Web services are playing a pivotal role in businesses, governments, communities and organisations, and societies with the dramatic development of the Internet and the Web. Technically, Web services are Internet-based application components published using standard interface description languages and universally available via uniform communication protocols (ICWS, 2009). Generally, Web services refer to all the services provided on the Web. With the dramatic development of the Internet and the Web in the past decade, Web services have been flourishing in e-commerce, e-business, artificial intelligence (AI), and service computing. They have also offered a number of strategic advantages such as mobility, flexibility, social-ability, interactivity and interchangeability in comparison with traditional services (Hoffman, 2003). Web services are playing a pivotal role both in e-business, service computing and social networking services and cloud computing. This is also the case in the traditional FREG (foods, resources, energy and goods) services, IT services (Kauffman, Srivastava, & Vayghan, 2012), because almost all traditional services are fully or partially replaced by Web services.

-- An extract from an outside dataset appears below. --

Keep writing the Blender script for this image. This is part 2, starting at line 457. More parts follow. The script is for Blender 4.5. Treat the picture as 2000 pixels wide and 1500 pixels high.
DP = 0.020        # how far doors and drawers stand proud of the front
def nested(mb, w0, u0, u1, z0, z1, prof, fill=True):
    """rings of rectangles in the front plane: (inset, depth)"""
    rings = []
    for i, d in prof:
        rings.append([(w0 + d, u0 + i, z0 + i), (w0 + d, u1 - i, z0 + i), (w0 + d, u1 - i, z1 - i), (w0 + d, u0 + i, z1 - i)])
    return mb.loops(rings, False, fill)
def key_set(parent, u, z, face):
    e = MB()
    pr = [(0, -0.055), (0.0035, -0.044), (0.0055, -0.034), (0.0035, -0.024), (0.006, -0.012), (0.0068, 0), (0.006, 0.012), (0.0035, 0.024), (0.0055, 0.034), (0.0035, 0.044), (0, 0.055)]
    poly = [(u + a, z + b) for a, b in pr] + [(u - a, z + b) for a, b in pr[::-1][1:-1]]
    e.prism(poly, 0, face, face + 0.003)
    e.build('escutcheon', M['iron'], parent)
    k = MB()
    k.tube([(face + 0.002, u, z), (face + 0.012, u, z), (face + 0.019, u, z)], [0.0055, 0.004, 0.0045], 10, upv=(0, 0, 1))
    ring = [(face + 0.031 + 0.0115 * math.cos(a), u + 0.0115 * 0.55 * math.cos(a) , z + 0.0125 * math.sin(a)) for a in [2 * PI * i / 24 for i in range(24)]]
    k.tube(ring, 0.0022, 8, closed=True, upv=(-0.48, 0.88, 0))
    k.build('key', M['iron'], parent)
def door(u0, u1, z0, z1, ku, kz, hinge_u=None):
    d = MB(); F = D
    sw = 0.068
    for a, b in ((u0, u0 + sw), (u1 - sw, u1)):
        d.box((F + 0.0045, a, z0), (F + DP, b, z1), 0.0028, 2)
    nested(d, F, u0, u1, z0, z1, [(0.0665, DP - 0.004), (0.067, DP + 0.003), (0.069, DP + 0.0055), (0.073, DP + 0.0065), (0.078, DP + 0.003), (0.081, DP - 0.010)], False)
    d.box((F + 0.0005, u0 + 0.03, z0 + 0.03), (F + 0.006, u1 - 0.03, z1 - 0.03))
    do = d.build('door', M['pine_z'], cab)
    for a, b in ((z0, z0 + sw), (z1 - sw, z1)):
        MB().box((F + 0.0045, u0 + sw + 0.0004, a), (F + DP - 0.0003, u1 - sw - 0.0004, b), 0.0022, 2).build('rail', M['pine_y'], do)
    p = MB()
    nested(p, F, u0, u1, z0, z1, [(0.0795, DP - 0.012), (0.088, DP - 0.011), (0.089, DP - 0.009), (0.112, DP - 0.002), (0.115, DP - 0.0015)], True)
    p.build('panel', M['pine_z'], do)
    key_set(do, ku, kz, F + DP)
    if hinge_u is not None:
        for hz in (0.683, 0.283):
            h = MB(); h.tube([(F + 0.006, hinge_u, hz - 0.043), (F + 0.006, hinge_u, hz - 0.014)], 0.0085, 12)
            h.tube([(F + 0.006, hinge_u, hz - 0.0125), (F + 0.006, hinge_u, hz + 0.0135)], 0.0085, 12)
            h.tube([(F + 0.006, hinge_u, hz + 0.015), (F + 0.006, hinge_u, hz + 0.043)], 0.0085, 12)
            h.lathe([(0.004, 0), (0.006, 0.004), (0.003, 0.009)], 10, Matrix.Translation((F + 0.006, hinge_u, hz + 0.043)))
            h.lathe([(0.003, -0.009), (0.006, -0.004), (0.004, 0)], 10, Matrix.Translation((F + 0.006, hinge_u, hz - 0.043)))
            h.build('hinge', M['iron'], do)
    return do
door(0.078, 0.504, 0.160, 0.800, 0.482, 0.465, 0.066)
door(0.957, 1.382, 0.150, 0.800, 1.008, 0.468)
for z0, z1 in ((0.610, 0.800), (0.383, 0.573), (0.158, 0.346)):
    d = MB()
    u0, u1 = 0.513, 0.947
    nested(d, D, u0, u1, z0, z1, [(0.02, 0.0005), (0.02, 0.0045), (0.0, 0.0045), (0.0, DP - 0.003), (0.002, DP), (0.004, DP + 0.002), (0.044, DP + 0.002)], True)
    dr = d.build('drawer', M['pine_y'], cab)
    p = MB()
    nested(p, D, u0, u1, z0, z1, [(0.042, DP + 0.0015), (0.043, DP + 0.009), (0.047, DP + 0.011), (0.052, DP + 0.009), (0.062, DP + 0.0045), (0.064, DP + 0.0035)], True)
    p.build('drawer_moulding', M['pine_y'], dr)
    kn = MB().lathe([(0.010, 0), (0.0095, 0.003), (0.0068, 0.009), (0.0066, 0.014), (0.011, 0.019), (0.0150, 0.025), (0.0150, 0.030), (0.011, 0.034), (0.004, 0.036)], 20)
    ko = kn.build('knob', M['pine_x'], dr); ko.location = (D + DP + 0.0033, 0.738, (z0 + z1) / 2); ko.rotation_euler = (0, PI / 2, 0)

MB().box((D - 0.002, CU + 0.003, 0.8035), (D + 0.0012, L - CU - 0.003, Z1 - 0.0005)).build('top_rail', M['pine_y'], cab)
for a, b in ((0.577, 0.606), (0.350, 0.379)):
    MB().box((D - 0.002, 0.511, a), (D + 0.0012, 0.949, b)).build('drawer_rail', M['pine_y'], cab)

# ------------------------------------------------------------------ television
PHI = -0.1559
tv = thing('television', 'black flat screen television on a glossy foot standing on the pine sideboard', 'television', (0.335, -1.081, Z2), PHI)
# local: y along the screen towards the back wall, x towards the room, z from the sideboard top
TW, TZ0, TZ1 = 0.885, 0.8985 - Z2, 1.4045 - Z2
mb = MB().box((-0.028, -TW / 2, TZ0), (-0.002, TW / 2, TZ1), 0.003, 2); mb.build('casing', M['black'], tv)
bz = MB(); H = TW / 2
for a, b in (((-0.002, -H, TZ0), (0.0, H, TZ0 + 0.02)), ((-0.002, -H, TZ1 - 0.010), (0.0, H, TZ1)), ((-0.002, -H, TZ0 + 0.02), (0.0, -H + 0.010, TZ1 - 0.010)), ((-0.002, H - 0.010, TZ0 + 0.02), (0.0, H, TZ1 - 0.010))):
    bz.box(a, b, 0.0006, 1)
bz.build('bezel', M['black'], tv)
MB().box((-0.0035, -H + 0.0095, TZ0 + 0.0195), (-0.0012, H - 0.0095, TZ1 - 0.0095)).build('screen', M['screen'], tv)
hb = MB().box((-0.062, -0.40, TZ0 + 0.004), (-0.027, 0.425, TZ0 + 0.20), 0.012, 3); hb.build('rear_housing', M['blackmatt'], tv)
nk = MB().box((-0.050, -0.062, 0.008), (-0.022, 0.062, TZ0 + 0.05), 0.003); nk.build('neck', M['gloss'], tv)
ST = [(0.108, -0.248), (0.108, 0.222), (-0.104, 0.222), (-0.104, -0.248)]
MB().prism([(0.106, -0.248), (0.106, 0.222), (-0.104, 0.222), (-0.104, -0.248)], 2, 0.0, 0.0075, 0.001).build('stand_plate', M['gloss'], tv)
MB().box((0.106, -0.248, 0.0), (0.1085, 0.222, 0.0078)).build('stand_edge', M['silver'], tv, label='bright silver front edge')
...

The fundamental philosophy of Web services is to meet the needs of users precisely and thereby increase market share and revenue (Rust & Kannan, 2003). Web services have helped users reduce the cost of information technology (IT) operations and allow them to closely focus on their own core competencies (Hoffman, 2003). At the same time, for business marketers, Web services are very useful for improving interorganizational relationships and generating new revenue streams (Sun & Lau, 2007). Furthermore, Web services can be considered a further development of e-business (Gottschalk, 2001), because they are service-focused business paradigms that use two-way dialogues to build customized service offerings, based on knowledge and experience about users to build strong customer relationships (Rust & Kannan, 2003). However, one of the intriguing aspects of Web services is that any Web service cannot avoid similar challenges encountered in traditional services such as how to meet customer’s demands in order to attract more customers.

Demand-driven Web services (DDWS) as a computing paradigm (Currie & Parikh, 2006) and a service paradigm are becoming important for Web services, service computing, cloud computing and social networking computing. However, many fundamental issues in developing DDWS remain open. For example, the following research problems arise in Web services:

  • What is a unified perspective to the state of art of Web services?

  • What are the main players in various Web services?

  • What are the theoretical, technological foundations for Web services?

These problems remain open in Web services in general, and DDWS in particular. This chapter addresses these issues. This chapter was motivated by our early work (Sun, Dong, & Yearwood, 2011), in which we proposed a demand-driven architecture for Web services and a demand-driven Web service lifecycle for the main players in Web services respectively, we also looked at mathematical analysis of demands in Web services. As the further development of our early work, the remainder of this chapter is organized as follows. Firstly we examine state of art of Web services. Then we propose an extended service-oriented architecture (SOA): eSMACS (e + social (networking) + mobile + analytics + cloud + service) SOA and discuss the main players in this architecture. We also classify demand-driven Web services (DDWS) as government DDWS, organizational DDWS, enterprise DDWS, customer DDWS and citizen DDWS and look at the corresponding Web services in detail. Finally, we examine the theoretical and technical foundations for DDWS with applications. We end this chapter with providing some concluding remarks and discussing some future research directions.